Australia's Efforts to Save the Great Barrier Reef Pushed to the Limits in 2013 – UNESCO
Australia's efforts to save the Great Barrier Reef will be judged by the United Nations' environmental arm UNESCO in 2013, a deadline that will likely push efforts to the limits as this would be a make or break for the tourist attraction if t it is deserving as UNESCO's World Heritage site and worth to be preserved.

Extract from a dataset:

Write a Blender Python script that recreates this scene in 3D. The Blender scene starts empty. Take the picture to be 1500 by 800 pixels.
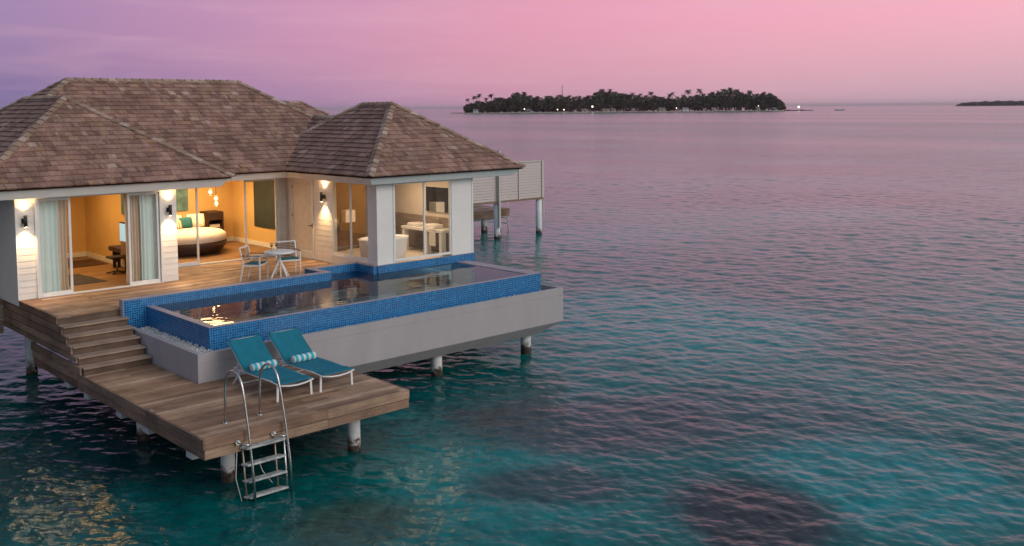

Early this year, Australia's attention was called on by the global body after the latter got worried over the gas industry developments on Curtis Island off Gladstone in Queensland. The UN body's apprehensions all the more got sizzled up when in October, a new assessment on the Great Barrier Reef revealed that coral cover had been slashed into half due to cyclones, bleaching and the crown-of-thorns starfish, all starting in the mid-1980s.
UNESCO is worried the ongoing gas industry developments will all the more facilitate for the faster eradication of what's left of the coral covers, which according to the study is expected to slash again in half within the next 10 years.
The Great Barrier Reef could be placed on the World Heritage in Danger list if Australia fails to execute more appropriate and definite measures to protect the area, noting that the current safeguards in place for an environmental asset of global importance fare poorly.
In November, two separate studies found worrying scenarios for the future of the Great Barrier Reef. One discovered that millions of Crown of Thorns starfish have been found looming around in the central portion of the reef, threatening to wipe out potential growing and multiplying presence of beautiful corals.
Another found slurry, a watery mixture of insoluble matter which includes mud, lime, or plaster of paris, from farms in Australia had likewise been a major contributor to the collapse of the corals in the Great Barrier Reef.